Tatsächlich sichtet Raleigh nach einigen hundert Kilometern Fahrt in der Ferne einige hochaufragende Berge mit seltsam abgeflachten Gipfeln. Der größte dieser Tafelberge, Mount Roraima, ragt mit mehr als 400 Meter hohen Klippen aus dem umgebenden Regenwald auf. Sollte dort El Dorado liegen? Die Antwort darauf muss die Expedition schuldig bleiben. Denn die einsetzende Regenzeit treibt die Entdecker zunächst zurück an die Küste.
Liegt El Dorado am Parime-See?
Im nächsten Jahr startet Raleigh einen neuen Versuch und schickt diesmal seinen Stellvertreter Lawrence Kemys auf die Reise. Dieser erkundet weite Teile Venezuelas und Guyanas und kommt mit begeisterten Berichten von Goldminen und dem Reichtum der Region zurück. Allerdings: El Dorado hat auch er nicht gefunden. Dafür aber bringt er eine genaue Beschreibung der Lage dieser Goldstadt mit: Sie soll am Ufer eines großen Sees im Süden Guyanas liegen, Parime-See genannt.
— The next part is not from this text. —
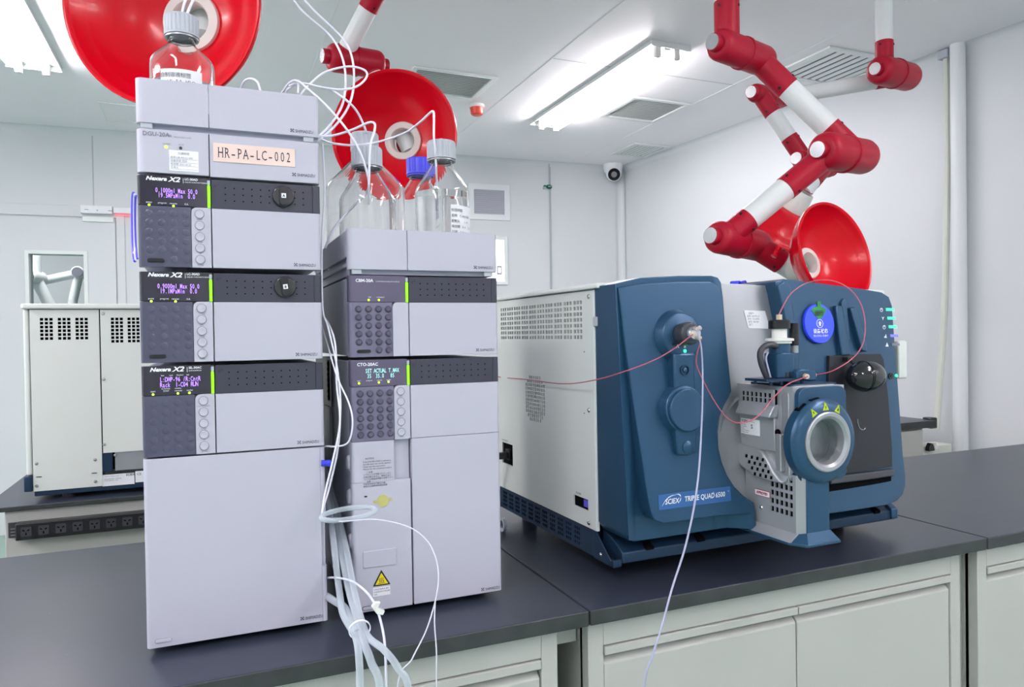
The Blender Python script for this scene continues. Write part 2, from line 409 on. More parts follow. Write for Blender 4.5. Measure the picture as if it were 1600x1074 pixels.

„Spanier, die diesen Ort gesehen haben, versicherten mir, dass die Größe, der Reichtum und die besondere Lage Manoas, der imperialen Stadt Guayanas, die die Spanier El Dorado nennen, alles andere Bekannte in der Welt übertrifft“, berichtet Raleigh. „Die Stadt liegt am Ufer eines Salzmeeres, ähnlich dem Kaspischen Meer, das 200 Meilen lang ist.“
In Karten verewigt
Zurück in England veröffentlicht Raleigh einen ausführlichen Reisebericht mitsamt der Ortsangabe des Lake Parime. Seine reichlich ausgeschmückte und aufgebauschte Schilderung wird ein Bestseller und motiviert Kartografen in ganz Europa dazu, fortan einen großen See im Süden Guyanas in ihre Karten aufzunehmen. Der Parime-See ist darauf südlich des Orinoco eingezeichnet und die Stadt Manoa – mutmaßlich das lange gesuchte El Dorado – liegt am Nordufer des Sees.
Das Problem nur: Zu Gesicht bekommen hat diesen See bisher kein einziger Europäer. Dennoch erscheint der Parime-See noch bis ins 18. Jahrhundert hinein auf zahlreichen Karten.